One windy day in the mid-1990s Bill Lancaster set out from Garza with two friends in a boat named Sushi Loco. When choppy seas forced most other boats to shore, the three intrepid souls went further out to sea, amid catcalls such as, “you are truly locos!”

Nevertheless, they caught two marlin.

At a celebratory party that night, a happy Lancaster said, “That’s why they call me Marlin Bill.” The name stuck, and when it came time to open a restaurant with fish on the menu, what better name was there?

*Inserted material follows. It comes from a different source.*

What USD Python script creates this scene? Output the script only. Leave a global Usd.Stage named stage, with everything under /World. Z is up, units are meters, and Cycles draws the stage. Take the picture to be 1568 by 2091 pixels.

A few years earlier, in 1993, Lancaster and his wife Pam Bumgarner had bought property in Nosara and moved from Marathon, Florida, where Angie Cebulske and Bobbi Johnson also lived. Pam managed the Beach House on Key Colony “to support my job with the newspaper!” she says. Bill was the general manager of the Buccaneer Lodge, which had a bar, restaurant, hotel, time shares, and marina. He was active in civic activities and hosted the Offshore Power Boat Races and Seven Mile Bridge Run. He also sponsored a monthly lunch for senior citizens, charging them $5 for a meal that cost him $6.50. When Pam and Bill left Marathon, the seniors gave him presents, cards, and a grand sendoff.

Once here, they met Chiqui and Patty Doe Yaniz and many other former residents of the Keys, most of whom have since moved on.

Bill and Pam opened the Ranchito Bar, on the site of the Tropicana, in 1994, which brings to mind a local crime story with a happy ending.

Near the Ranchito Bar was Harold’s grocery store. Harold and his wife encouraged people to drop off a list and return for the groceries later. This service allowed time for Bloody Marys and socializing at the Ranchito Bar. Harold was also known for his pet whiteface monkey, Felix, and a deer, rescued by Harold after poachers shot its mother, that roamed freely in their backyard.

One Christmas Harold closed the store for two days to visit family near San Jose. Returning home after dark, he entered the store (which was connected to their home) to find every bag of sugar, flour, rice, beans opened and strewn about the store, along with vegetables smashed and dumped from their containers. The change in the cash box was on the floor and the paper currency had disappeared. When Harold summoned the police they had no trouble capturing the burglar, who showed neither remorse nor a desire to leave. It was Felix!

The Ranchito Bar was followed by three years at the Bambu Bar. Next they leased a spot in Guiones where the Nosara Surf Shop is now and opened Marlin Bill’s restaurant. They bought their current site, revamped and renovated the structure, and moved the restaurant there in 2000.

In the late 1990s Bill was Vice President and then President of NCA and was involved in beginning the ASADA. Asked to comment about those times, he declined. “I’m always going to offend somebody.”

Bill seeks to welcome newcomers as they enter his restaurant. Continuing the practice begun in Marathon, he and Pam make their restaurant available for meetings, even when the restaurant is closed, to groups like the Security Association and Friends of Nosara. A bridge club has lunch there weekly, and telecasts of sporting events always draw crowds, as do fundraisers. And of course Bill chats up the regulars who frequent the bar to tell their own fish stories.

In their time here, Lancaster reflects that the number of restaurants mushroomed “from 5 to 58” and the number of surf schools from none to “countless,” adding “there were no quads, either, and now they’re a place to rent one everywhere you turn.”

Pam recalls that when they first came, people had the tradition of gathering at the airport to meet or see off the people who lived here part time. Vats of Bloody Marys were on hand for the morning flights, margaritas for the afternoons. “Our small community would hug and say, ‘welcome back’ or, ‘hurry home,’ putting aside our differences that surfaced from time to time, she says wistfully.

Nonetheless, they still cherish the Nosara area for its small-town feel. “People who choose to live here are looking for that at-home feeling, and they’ve always found it in Nosara, even though they may be a world away from their roots.”